____ AVAILABLE DATA
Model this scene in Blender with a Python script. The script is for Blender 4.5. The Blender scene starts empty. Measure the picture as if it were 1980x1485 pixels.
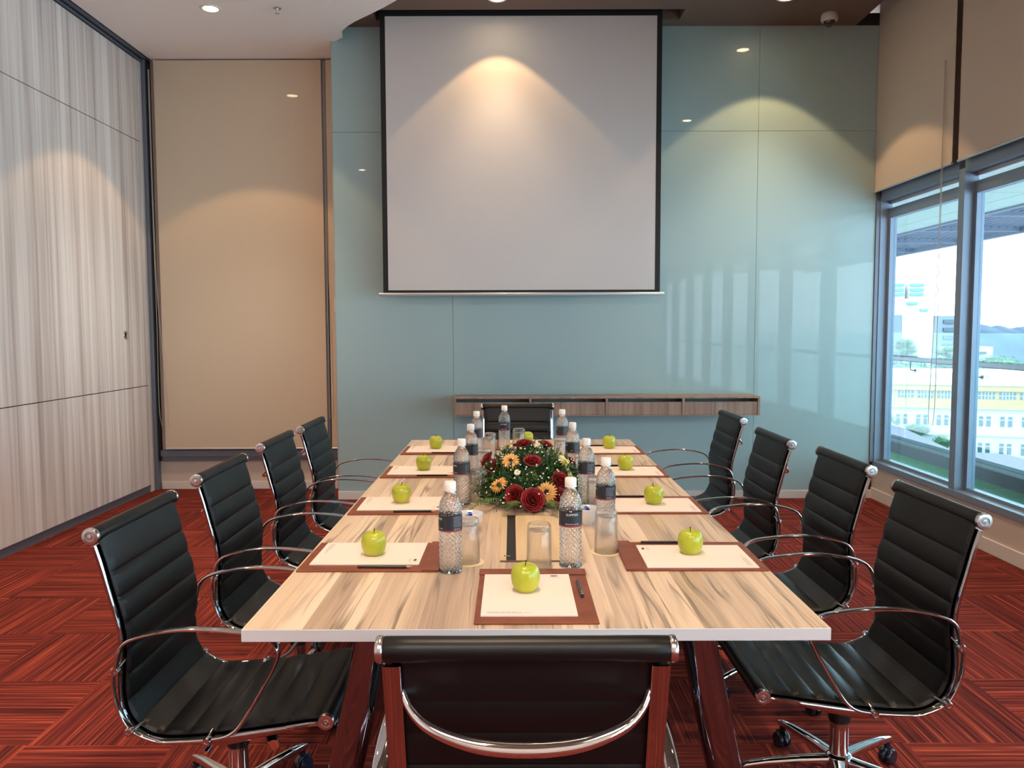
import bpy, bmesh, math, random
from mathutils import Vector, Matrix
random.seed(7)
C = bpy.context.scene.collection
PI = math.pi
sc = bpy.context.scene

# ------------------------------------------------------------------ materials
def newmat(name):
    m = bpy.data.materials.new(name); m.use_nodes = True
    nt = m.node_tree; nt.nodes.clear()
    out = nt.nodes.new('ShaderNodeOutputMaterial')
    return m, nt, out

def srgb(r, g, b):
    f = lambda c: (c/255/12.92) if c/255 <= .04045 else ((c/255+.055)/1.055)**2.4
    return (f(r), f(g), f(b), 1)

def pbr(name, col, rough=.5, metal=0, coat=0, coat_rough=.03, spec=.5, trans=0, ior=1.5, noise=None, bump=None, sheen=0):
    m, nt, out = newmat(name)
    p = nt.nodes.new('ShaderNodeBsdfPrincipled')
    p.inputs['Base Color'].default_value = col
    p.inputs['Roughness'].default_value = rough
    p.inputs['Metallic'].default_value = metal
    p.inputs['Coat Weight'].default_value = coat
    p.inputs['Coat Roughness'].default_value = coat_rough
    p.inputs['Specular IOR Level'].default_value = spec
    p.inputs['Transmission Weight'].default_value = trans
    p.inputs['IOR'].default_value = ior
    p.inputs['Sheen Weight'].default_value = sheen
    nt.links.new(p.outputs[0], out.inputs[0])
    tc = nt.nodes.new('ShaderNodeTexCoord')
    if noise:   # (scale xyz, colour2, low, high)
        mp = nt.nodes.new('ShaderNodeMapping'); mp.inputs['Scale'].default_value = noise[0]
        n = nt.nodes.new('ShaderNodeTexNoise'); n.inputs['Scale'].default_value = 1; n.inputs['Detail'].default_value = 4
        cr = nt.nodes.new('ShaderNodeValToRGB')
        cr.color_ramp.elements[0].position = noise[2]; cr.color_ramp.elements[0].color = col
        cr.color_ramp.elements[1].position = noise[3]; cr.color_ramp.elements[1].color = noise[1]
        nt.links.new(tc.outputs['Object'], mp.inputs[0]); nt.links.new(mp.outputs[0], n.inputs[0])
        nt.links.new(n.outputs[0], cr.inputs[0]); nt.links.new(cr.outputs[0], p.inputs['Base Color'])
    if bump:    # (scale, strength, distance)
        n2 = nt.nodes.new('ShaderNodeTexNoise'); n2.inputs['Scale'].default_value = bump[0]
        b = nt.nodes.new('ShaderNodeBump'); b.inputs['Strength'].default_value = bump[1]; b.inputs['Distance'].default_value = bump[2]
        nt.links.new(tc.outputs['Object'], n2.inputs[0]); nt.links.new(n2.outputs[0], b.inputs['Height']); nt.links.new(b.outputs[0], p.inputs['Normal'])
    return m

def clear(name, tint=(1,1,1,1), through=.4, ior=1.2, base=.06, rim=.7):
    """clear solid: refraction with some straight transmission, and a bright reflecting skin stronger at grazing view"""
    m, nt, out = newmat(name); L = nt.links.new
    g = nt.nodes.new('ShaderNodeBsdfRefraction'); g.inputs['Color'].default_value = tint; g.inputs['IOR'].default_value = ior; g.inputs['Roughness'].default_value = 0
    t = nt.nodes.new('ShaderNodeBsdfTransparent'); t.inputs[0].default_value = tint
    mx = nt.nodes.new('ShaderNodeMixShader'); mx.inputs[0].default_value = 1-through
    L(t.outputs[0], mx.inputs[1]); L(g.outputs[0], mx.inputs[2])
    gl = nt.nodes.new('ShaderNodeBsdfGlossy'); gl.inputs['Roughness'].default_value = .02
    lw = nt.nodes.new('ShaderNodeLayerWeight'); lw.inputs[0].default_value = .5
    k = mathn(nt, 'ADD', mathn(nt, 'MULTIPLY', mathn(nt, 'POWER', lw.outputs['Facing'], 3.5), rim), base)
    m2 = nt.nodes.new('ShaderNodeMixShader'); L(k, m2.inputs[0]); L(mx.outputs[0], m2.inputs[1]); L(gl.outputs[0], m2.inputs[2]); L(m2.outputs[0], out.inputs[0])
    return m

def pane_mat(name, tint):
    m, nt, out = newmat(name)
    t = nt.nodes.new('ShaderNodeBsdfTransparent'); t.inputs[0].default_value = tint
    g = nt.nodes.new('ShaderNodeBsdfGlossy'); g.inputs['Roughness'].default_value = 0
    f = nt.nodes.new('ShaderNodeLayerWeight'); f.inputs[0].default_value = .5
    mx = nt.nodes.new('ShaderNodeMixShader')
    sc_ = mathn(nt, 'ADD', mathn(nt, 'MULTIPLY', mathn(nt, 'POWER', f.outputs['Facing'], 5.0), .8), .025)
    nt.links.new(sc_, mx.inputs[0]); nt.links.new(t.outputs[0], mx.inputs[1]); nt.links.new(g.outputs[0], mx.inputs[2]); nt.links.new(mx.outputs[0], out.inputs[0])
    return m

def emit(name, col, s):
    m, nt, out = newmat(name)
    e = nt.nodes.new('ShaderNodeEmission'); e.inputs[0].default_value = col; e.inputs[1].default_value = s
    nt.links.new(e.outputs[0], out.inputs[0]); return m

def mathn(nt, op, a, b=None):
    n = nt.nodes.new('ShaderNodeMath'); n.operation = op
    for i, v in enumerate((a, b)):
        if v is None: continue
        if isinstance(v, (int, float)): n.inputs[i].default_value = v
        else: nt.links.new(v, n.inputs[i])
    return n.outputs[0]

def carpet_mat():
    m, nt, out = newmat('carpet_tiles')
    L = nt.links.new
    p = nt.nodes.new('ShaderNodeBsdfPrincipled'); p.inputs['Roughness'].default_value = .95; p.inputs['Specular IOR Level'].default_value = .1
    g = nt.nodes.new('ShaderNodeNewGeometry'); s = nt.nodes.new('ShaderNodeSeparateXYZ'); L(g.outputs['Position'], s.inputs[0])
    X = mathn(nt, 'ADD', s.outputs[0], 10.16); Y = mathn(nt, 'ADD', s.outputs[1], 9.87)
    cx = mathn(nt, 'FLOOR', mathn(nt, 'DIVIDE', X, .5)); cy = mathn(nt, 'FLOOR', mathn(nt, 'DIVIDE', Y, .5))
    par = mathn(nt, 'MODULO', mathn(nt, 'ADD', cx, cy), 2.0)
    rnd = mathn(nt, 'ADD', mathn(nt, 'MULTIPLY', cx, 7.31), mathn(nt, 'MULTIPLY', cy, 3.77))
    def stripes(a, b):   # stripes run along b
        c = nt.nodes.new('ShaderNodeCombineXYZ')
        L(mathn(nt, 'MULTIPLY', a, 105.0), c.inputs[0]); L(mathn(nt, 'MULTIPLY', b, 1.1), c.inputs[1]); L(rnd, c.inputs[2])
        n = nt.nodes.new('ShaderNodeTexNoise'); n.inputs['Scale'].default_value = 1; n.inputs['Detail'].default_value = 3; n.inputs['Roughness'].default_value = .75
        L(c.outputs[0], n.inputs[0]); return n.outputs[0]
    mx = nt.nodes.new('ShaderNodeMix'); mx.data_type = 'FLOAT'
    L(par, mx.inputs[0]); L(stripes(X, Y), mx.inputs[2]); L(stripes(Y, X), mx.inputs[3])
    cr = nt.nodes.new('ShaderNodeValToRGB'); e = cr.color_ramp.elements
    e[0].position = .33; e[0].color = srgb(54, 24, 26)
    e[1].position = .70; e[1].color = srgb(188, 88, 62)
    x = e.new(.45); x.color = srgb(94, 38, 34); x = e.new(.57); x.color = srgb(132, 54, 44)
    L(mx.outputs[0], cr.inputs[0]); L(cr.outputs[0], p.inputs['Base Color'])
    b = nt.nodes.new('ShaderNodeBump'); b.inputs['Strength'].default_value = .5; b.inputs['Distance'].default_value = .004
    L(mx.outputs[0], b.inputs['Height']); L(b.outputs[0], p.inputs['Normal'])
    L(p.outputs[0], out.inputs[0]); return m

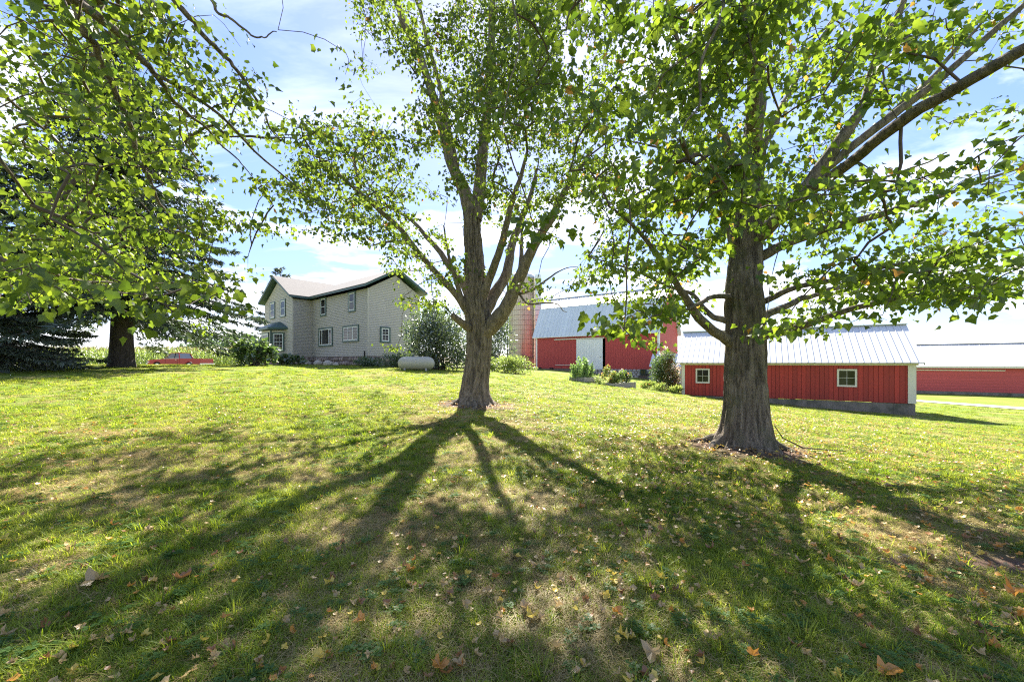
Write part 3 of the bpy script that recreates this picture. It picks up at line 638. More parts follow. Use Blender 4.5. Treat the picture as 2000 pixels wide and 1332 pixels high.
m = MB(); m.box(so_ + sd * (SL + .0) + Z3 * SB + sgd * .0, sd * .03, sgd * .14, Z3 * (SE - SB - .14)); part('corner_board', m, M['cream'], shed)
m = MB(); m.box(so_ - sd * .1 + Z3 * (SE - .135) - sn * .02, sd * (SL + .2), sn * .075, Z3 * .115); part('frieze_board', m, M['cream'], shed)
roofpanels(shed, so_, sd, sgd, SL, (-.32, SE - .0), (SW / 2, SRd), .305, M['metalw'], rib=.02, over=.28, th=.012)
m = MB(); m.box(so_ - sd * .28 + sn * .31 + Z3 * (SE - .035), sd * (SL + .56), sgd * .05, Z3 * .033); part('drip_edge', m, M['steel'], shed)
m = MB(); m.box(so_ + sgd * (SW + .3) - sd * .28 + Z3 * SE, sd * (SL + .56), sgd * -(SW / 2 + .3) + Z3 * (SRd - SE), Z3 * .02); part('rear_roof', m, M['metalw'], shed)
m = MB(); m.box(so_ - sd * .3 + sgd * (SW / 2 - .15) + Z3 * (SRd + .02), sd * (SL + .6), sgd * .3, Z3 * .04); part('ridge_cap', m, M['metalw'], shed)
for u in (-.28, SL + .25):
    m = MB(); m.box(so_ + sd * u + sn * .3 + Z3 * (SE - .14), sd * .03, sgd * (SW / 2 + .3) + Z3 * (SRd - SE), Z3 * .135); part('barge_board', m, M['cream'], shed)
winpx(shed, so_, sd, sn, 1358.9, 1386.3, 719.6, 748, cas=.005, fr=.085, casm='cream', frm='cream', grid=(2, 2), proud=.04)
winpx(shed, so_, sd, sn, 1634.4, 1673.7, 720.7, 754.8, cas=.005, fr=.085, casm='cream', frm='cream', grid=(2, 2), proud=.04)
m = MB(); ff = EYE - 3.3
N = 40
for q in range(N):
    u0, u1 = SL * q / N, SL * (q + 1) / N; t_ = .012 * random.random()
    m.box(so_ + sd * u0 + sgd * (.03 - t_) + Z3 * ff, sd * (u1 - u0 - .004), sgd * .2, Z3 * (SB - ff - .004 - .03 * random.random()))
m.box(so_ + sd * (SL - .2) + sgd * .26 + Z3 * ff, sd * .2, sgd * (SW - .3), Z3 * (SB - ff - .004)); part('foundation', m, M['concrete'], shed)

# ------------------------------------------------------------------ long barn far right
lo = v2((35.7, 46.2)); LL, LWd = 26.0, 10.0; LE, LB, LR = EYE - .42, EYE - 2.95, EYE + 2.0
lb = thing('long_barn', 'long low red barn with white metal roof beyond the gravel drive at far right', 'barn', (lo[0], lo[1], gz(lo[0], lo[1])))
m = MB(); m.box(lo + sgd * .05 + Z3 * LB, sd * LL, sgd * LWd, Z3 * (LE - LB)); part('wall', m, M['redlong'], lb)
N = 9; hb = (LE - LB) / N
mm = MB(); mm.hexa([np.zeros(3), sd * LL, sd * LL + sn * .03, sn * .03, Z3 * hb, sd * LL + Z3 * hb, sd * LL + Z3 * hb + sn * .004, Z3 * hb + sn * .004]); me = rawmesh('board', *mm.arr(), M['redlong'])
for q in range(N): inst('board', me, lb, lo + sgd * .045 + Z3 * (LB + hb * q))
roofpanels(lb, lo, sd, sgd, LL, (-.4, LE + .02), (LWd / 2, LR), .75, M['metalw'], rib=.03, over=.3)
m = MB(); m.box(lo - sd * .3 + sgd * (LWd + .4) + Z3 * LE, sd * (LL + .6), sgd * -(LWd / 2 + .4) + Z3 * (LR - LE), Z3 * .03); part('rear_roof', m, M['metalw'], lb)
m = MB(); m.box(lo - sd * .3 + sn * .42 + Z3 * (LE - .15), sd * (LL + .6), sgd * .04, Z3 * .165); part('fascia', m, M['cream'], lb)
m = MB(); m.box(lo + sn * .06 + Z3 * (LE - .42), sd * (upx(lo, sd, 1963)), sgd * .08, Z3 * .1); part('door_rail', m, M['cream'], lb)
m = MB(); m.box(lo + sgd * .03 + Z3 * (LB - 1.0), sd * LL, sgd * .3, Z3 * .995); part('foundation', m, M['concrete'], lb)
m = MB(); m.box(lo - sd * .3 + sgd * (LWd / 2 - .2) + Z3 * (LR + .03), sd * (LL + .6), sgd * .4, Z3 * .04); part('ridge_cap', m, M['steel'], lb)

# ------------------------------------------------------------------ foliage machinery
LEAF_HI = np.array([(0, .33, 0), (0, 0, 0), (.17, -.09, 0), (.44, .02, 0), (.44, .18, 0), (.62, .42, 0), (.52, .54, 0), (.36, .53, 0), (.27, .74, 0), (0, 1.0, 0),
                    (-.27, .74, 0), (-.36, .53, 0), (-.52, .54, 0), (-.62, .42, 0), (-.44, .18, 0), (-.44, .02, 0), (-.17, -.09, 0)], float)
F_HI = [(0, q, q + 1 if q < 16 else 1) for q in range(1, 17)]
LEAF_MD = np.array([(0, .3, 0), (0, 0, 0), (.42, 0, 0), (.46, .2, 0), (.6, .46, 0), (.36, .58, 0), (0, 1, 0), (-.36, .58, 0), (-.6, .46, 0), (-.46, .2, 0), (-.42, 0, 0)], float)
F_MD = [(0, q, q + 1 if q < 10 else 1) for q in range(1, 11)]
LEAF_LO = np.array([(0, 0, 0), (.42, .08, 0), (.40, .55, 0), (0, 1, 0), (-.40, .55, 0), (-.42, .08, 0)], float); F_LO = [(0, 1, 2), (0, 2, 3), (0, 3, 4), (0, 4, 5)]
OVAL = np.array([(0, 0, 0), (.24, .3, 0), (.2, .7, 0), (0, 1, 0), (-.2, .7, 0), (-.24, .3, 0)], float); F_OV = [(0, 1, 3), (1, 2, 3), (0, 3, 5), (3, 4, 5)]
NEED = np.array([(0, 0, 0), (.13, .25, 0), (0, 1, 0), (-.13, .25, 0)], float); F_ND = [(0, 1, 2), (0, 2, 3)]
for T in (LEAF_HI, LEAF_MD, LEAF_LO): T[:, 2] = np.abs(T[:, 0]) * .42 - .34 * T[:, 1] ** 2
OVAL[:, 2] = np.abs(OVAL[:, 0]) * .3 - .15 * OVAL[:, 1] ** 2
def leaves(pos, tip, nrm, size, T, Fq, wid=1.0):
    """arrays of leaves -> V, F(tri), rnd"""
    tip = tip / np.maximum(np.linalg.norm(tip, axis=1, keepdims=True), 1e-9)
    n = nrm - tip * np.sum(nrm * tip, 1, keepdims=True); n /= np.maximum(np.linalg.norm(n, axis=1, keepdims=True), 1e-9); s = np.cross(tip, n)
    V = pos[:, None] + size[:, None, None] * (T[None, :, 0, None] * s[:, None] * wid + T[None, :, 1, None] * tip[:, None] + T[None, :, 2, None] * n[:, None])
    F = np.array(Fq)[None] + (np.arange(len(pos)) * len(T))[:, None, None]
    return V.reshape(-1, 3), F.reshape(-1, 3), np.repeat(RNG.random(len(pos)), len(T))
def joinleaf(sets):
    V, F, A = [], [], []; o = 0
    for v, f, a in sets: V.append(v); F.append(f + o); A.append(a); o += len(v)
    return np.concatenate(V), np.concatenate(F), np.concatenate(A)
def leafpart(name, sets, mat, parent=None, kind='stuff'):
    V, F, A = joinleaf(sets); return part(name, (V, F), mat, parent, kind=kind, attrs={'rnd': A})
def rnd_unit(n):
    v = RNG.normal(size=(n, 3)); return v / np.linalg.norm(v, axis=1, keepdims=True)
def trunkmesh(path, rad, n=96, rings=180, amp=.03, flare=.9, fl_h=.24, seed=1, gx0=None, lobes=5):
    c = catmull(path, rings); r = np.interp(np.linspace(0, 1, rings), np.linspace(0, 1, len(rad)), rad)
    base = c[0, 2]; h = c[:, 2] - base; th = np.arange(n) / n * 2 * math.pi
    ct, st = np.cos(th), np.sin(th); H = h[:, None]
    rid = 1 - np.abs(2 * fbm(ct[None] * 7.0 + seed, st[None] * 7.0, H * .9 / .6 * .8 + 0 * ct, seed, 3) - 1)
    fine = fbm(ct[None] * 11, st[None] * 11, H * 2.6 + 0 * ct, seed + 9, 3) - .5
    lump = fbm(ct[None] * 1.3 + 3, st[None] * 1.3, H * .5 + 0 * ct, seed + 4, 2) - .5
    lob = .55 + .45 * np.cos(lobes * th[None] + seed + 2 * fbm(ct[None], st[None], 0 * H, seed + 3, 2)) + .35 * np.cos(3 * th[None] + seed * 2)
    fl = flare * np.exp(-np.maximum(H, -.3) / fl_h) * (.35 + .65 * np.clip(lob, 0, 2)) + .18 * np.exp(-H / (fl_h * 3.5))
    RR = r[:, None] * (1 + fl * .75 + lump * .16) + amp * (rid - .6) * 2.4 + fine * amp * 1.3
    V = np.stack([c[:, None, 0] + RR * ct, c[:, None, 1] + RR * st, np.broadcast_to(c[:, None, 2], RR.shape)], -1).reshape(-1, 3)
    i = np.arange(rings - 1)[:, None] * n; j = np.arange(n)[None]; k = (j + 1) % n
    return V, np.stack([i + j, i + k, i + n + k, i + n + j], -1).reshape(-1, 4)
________
**WORK REQUIRED**
Exactly as written, repeat the lines from the beginning of the entries up to and including the line with "return (f(r), f(g), f(b), 1)", but not the pictures.

**THE RESPONSE**
Model this scene in Blender with a Python script. The script is for Blender 4.5. The Blender scene starts empty. Measure the picture as if it were 1980x1485 pixels.
import bpy, bmesh, math, random
from mathutils import Vector, Matrix
random.seed(7)
C = bpy.context.scene.collection
PI = math.pi
sc = bpy.context.scene

# ------------------------------------------------------------------ materials
def newmat(name):
    m = bpy.data.materials.new(name); m.use_nodes = True
    nt = m.node_tree; nt.nodes.clear()
    out = nt.nodes.new('ShaderNodeOutputMaterial')
    return m, nt, out

def srgb(r, g, b):
    f = lambda c: (c/255/12.92) if c/255 <= .04045 else ((c/255+.055)/1.055)**2.4
    return (f(r), f(g), f(b), 1)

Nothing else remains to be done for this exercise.